== DATASET CONTENT ==
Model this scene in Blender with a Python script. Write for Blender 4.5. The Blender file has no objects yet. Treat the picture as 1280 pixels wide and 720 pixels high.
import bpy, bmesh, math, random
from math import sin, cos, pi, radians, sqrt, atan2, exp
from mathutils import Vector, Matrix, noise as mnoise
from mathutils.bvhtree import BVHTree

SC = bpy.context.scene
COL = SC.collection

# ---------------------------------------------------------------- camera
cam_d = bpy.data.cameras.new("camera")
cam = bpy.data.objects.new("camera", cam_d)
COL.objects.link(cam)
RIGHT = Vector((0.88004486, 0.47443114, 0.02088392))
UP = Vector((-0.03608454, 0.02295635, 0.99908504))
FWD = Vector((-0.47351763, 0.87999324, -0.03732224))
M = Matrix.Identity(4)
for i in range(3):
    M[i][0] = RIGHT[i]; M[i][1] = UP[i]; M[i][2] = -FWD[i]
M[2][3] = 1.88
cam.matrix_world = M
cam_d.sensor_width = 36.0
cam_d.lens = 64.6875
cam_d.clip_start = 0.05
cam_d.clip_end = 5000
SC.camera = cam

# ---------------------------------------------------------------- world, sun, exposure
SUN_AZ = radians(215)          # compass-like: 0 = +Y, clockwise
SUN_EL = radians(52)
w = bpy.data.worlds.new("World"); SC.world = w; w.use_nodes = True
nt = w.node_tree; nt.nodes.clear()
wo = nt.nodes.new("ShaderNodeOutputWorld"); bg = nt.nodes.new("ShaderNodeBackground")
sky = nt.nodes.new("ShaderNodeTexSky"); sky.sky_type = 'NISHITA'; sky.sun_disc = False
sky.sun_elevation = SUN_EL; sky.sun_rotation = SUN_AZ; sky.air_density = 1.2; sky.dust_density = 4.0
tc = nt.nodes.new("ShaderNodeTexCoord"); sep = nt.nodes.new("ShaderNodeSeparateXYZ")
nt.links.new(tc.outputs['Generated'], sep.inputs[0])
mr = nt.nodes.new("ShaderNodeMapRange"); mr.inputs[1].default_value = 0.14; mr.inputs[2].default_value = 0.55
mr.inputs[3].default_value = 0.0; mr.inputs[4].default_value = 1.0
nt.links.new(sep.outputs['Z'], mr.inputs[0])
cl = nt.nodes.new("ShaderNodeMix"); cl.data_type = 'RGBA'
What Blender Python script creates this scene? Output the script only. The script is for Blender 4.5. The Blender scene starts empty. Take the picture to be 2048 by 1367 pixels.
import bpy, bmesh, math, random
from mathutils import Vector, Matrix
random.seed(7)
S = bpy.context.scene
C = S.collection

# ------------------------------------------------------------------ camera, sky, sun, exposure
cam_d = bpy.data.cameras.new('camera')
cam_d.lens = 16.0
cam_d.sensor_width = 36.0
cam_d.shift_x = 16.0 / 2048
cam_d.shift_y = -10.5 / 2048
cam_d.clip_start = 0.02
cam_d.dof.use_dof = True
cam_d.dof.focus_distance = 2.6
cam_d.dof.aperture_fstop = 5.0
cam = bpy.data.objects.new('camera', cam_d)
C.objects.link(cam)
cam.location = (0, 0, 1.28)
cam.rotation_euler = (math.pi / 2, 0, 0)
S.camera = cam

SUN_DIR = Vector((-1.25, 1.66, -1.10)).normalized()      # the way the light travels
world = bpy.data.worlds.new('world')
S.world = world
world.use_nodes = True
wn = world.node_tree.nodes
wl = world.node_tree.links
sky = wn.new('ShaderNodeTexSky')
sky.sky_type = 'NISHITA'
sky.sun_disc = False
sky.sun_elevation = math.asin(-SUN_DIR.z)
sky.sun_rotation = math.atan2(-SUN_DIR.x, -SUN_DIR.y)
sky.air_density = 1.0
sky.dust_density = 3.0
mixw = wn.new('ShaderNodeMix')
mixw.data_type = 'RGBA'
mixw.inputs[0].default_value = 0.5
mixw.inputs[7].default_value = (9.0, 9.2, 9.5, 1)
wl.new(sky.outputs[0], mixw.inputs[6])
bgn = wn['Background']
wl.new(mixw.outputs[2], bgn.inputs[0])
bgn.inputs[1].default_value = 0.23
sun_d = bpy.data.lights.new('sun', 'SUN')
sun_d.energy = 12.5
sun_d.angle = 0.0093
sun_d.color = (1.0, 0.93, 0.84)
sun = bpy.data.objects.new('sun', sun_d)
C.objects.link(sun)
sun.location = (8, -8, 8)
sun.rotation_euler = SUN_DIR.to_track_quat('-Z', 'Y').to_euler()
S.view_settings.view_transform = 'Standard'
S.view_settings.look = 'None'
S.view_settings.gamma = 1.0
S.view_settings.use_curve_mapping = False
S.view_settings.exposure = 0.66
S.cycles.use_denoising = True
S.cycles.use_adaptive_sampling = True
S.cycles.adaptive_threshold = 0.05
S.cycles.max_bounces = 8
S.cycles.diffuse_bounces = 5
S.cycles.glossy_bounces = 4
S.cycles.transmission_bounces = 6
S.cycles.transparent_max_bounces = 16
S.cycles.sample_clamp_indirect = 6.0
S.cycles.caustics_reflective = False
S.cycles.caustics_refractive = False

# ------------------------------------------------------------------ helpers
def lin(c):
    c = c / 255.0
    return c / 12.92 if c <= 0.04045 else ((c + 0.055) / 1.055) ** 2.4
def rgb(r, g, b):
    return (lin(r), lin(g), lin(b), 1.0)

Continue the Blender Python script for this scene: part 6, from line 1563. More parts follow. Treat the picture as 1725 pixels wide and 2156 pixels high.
===
Without changing anything, quote the lines from the top of the data to the line that contains "COL = SC.collection", including that line.

Model this scene in Blender with a Python script. Write for Blender 4.5. The Blender file has no objects yet. Treat the picture as 1280 pixels wide and 720 pixels high.
import bpy, bmesh, math, random
from math import sin, cos, pi, radians, sqrt, atan2, exp
from mathutils import Vector, Matrix, noise as mnoise
from mathutils.bvhtree import BVHTree

SC = bpy.context.scene
COL = SC.collection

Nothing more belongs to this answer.